─── Data lines

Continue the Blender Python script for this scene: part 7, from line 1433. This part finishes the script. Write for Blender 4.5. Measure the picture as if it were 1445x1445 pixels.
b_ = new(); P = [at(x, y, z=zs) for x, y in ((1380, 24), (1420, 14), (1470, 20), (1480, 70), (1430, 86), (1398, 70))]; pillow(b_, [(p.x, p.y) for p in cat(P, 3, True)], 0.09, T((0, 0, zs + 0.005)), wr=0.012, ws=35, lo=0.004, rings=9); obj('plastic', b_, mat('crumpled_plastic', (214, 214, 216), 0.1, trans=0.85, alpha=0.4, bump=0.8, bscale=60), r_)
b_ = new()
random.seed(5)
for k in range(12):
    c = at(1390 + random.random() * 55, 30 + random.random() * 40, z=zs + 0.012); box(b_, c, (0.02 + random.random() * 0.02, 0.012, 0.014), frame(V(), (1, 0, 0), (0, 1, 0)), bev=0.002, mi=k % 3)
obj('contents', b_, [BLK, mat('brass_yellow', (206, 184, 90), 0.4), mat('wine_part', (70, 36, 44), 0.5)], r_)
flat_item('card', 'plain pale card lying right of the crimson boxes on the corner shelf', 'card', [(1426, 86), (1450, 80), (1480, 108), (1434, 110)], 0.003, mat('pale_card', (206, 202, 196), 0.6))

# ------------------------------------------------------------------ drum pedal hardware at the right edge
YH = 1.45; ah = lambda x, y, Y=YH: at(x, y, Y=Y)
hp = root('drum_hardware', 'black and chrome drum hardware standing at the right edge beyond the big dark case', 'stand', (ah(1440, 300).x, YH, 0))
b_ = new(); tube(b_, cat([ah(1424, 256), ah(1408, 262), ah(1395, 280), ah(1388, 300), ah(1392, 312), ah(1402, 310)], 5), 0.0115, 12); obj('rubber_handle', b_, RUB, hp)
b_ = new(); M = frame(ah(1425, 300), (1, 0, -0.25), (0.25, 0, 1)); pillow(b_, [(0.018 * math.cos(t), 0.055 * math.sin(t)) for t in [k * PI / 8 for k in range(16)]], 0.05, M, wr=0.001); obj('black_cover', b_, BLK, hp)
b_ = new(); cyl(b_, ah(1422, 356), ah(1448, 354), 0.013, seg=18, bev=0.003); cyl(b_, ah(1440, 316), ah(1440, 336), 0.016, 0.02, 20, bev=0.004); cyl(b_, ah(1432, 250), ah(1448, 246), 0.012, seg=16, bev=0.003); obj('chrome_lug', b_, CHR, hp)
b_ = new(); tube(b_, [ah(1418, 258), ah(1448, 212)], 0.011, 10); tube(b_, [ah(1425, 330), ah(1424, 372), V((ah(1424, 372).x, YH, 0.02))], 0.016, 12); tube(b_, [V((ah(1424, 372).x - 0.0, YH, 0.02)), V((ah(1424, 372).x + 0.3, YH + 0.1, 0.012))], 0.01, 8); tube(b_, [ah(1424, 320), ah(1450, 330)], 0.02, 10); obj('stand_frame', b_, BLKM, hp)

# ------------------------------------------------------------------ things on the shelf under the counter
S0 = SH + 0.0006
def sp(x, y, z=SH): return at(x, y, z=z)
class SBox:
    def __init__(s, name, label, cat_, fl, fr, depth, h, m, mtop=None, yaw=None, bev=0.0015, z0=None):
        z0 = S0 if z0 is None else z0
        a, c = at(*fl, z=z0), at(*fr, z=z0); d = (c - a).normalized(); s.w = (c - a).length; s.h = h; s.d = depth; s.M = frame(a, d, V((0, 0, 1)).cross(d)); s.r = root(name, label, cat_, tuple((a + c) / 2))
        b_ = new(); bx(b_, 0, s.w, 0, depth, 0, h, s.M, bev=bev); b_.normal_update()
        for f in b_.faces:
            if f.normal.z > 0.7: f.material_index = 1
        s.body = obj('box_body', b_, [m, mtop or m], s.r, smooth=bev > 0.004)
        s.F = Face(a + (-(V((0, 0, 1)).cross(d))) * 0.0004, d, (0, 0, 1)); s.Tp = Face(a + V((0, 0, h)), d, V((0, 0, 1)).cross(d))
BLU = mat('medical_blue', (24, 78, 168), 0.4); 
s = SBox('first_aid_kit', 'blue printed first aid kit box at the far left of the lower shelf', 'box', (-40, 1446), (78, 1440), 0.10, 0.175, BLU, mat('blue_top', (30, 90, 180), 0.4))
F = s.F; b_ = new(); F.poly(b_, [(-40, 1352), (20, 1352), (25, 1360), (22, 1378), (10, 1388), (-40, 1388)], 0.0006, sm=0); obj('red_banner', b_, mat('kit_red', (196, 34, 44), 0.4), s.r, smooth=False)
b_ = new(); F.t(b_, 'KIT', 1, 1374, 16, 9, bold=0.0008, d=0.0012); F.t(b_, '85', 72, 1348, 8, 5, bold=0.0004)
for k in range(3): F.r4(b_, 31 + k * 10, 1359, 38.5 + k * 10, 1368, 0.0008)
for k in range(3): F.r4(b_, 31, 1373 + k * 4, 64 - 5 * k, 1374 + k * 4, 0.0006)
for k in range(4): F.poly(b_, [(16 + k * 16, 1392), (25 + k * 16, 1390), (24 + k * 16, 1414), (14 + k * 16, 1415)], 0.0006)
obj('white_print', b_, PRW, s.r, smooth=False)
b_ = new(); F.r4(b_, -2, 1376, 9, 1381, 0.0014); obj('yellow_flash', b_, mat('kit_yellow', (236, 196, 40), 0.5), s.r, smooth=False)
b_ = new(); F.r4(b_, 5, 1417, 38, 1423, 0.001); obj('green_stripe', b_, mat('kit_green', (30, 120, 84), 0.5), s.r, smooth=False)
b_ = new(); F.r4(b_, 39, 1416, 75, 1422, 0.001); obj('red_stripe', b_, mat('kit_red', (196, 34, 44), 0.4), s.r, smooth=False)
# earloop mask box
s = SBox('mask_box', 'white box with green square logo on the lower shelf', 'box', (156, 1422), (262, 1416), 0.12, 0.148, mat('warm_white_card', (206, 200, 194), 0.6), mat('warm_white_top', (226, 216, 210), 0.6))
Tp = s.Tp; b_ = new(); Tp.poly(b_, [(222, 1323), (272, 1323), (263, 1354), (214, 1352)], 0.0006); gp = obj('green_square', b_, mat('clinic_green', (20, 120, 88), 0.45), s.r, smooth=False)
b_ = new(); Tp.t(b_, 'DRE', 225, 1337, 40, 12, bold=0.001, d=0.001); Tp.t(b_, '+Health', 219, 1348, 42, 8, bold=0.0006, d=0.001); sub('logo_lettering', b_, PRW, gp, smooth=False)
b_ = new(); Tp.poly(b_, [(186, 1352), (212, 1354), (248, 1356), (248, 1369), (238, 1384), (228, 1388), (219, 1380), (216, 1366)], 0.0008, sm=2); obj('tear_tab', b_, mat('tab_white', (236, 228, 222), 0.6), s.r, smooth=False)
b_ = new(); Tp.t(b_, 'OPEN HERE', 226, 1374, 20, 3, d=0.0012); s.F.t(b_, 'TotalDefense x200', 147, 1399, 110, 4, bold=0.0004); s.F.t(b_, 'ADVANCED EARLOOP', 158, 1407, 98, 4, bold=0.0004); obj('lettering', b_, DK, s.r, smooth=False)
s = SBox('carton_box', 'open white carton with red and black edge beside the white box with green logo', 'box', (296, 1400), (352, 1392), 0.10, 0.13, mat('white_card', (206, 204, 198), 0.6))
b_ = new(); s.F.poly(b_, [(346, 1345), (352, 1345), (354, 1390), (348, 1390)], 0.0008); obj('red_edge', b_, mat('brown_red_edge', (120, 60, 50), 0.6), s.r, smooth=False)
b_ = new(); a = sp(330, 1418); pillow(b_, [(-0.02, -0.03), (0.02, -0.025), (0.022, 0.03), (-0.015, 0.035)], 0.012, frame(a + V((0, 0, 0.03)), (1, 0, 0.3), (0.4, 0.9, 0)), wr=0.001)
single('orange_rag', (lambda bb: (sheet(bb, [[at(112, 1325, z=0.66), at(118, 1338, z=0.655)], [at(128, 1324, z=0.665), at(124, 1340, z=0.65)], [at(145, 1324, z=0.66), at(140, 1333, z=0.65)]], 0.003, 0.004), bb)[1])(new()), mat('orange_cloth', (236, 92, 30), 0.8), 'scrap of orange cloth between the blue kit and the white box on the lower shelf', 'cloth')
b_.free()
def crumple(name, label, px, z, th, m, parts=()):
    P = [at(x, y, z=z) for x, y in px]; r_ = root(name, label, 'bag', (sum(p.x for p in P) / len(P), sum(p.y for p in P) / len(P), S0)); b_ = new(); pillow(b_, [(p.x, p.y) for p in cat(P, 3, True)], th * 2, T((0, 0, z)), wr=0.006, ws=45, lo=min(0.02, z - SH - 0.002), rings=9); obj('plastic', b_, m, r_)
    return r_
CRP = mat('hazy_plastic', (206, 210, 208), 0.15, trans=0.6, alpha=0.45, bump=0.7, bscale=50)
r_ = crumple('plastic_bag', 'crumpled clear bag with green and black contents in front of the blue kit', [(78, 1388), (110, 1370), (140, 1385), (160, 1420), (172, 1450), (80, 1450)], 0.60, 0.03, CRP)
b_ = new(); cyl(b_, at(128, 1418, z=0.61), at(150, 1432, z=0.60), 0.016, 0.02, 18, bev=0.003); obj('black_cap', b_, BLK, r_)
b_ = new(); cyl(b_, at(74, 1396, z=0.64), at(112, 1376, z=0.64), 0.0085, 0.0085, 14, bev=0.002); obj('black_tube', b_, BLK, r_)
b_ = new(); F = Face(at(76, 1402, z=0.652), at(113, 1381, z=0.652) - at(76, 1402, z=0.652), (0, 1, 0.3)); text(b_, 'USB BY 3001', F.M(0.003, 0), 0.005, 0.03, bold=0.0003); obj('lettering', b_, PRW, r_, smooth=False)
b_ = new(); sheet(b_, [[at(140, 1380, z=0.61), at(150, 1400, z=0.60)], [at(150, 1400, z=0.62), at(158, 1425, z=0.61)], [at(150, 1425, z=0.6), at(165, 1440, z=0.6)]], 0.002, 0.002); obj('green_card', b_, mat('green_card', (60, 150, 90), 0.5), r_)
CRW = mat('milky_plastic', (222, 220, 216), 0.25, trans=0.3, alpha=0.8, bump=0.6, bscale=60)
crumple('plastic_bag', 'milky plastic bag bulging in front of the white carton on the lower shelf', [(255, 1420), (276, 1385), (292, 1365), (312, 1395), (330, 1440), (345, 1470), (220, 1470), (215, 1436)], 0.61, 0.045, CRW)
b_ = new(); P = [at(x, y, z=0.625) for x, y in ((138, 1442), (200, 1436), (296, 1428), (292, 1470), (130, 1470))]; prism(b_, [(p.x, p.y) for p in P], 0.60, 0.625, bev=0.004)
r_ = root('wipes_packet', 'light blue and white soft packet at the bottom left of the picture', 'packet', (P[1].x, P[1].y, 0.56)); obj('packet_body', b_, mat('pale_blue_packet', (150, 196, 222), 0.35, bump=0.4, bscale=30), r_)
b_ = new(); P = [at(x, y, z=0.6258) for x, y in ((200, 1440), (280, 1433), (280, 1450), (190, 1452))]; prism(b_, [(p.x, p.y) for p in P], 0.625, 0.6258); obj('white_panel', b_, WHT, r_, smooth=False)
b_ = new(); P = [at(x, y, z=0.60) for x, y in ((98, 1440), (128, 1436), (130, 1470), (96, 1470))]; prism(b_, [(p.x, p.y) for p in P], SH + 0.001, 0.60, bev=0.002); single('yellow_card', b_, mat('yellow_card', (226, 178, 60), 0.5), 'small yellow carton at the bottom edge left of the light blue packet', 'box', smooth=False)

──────

● **Required task**:
From the first line of the data above to the line holding "flat_item('card', 'plain pale", reproduce each line exactly; emit no other lines.

● **Completed task**:
Continue the Blender Python script for this scene: part 7, from line 1433. This part finishes the script. Write for Blender 4.5. Measure the picture as if it were 1445x1445 pixels.
b_ = new(); P = [at(x, y, z=zs) for x, y in ((1380, 24), (1420, 14), (1470, 20), (1480, 70), (1430, 86), (1398, 70))]; pillow(b_, [(p.x, p.y) for p in cat(P, 3, True)], 0.09, T((0, 0, zs + 0.005)), wr=0.012, ws=35, lo=0.004, rings=9); obj('plastic', b_, mat('crumpled_plastic', (214, 214, 216), 0.1, trans=0.85, alpha=0.4, bump=0.8, bscale=60), r_)
b_ = new()
random.seed(5)
for k in range(12):
    c = at(1390 + random.random() * 55, 30 + random.random() * 40, z=zs + 0.012); box(b_, c, (0.02 + random.random() * 0.02, 0.012, 0.014), frame(V(), (1, 0, 0), (0, 1, 0)), bev=0.002, mi=k % 3)
obj('contents', b_, [BLK, mat('brass_yellow', (206, 184, 90), 0.4), mat('wine_part', (70, 36, 44), 0.5)], r_)
flat_item('card', 'plain pale card lying right of the crimson boxes on the corner shelf', 'card', [(1426, 86), (1450, 80), (1480, 108), (1434, 110)], 0.003, mat('pale_card', (206, 202, 196), 0.6))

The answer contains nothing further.